There were no extra days off here as Christmas fell over the weekend – only Alsace & Moselle region had the Monday as a Bank Holiday – it really is a bit of bad luck when holidays fall at the weekend here.  The church bells started ringing on Christmas Eve to call folks to an early mass at 9pm.  We didn’t go up to the village, having been out partying the night before, but it would have been busy with families gathering at the church – it really is magnificent to hear the bells on special occasions and see the church come to life with light and people at Christmas and Easter and All Saints.  The School part of the village becomes quiet over the holidays and the church side of the village gets livelier. 

The day after Christmas Day then is just a normal day here and we were back to work – Lee is currently juggling a couple of projects – building the log store attached to the side of The Pump House and rubbing down the level crossing gate.  Tracey is still trying to sort the headboard in room 102 – the decorating is complete though.  We’re making the most of the decent weather to do the outside jobs, log chopping and some vegetation cut back. The boiler / store room is complete and it’s great to have some storage for the Station cleaning stuff.  We await the builders to start the construction of The Engine Shed in January – the base is down.

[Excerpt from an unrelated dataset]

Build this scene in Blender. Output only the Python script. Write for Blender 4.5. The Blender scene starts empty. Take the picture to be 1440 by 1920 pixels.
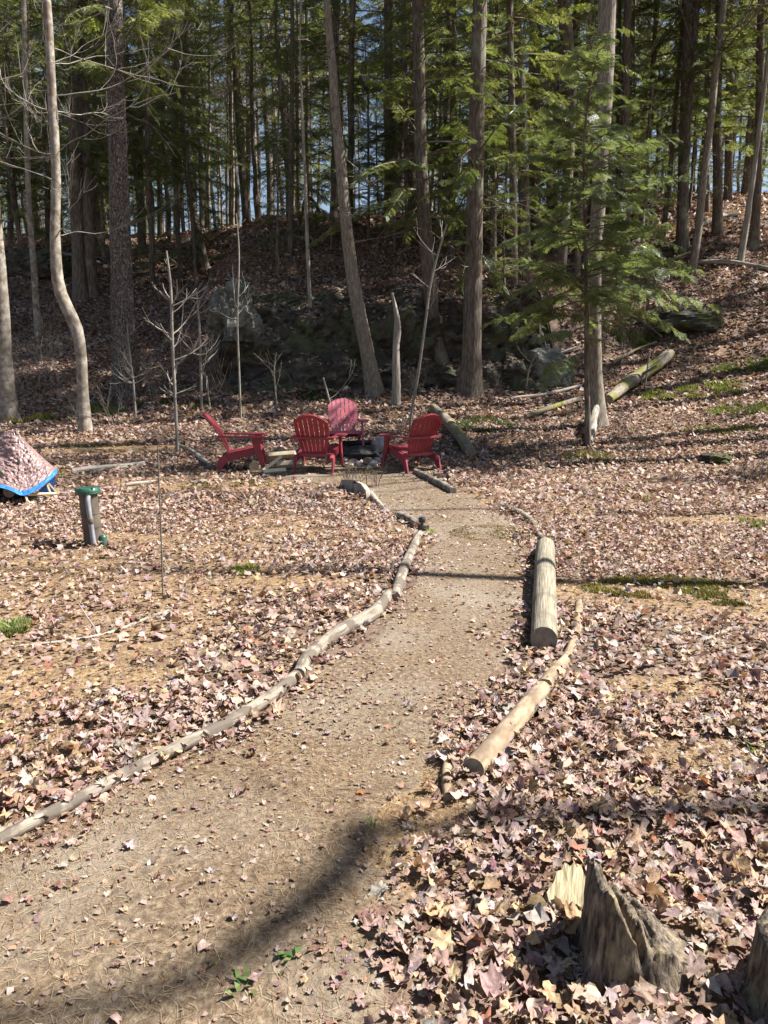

We’ve looked through all our photos of our first year in business at Station Vacation – what lovely memories we have of our guests in 2022.  Here’s two that stand out – sorry, I have a cycling bias – our youngest nephew to visit so far, cycling down the old railway track, the photo captured the warm Autumn day perfectly, taken by little nephews big brother. And then, this mother and daughter gloriously happy picture – a pootle along a traffic-free old railway line really does wonders for the body & soul.  Post Christmas Gascon Bliss! 

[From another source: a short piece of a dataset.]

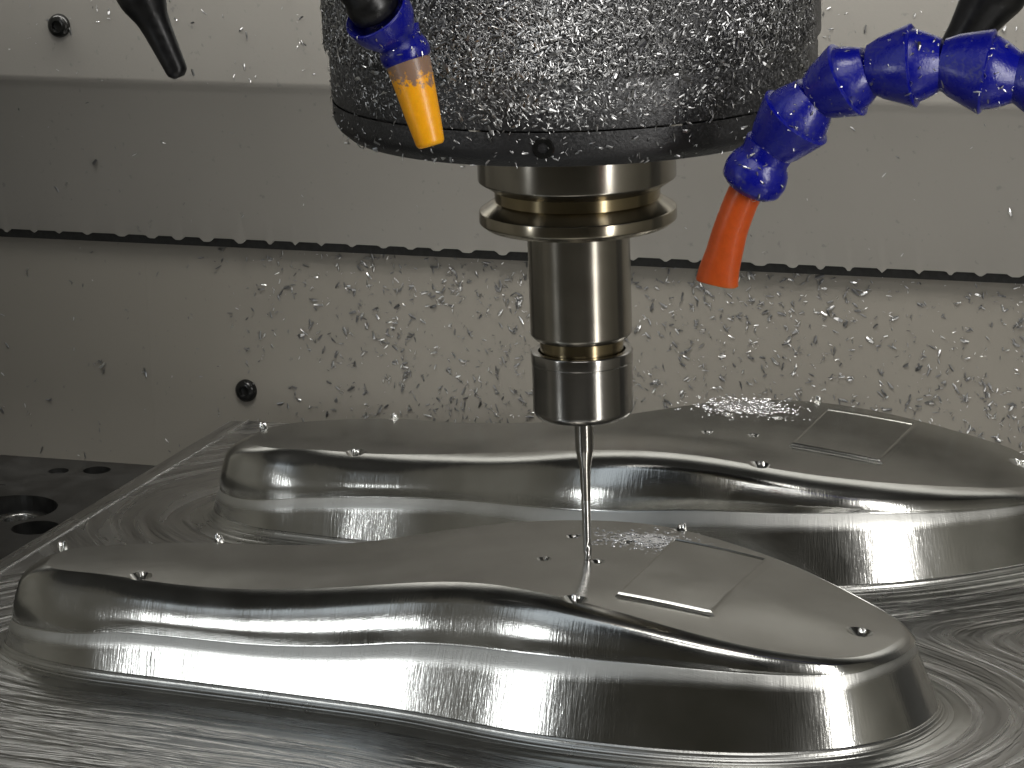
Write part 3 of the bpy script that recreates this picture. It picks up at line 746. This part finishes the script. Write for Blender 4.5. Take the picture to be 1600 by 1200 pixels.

Best Wishes All, please get in touch with any of your news or any holiday enquiries – we love hearing from previous guests and new ones and we look forward to welcoming folk here again in 2023.  Advance Notice – husband has plans for a private narrow gauge railway at la gare de Sos, stage one, 130 metres of track and a turn-out into the engine shed!

As usual, a couple of cute pet photographs to share with you. We are happy to report that Clarence has not had a cat fight for well over a month.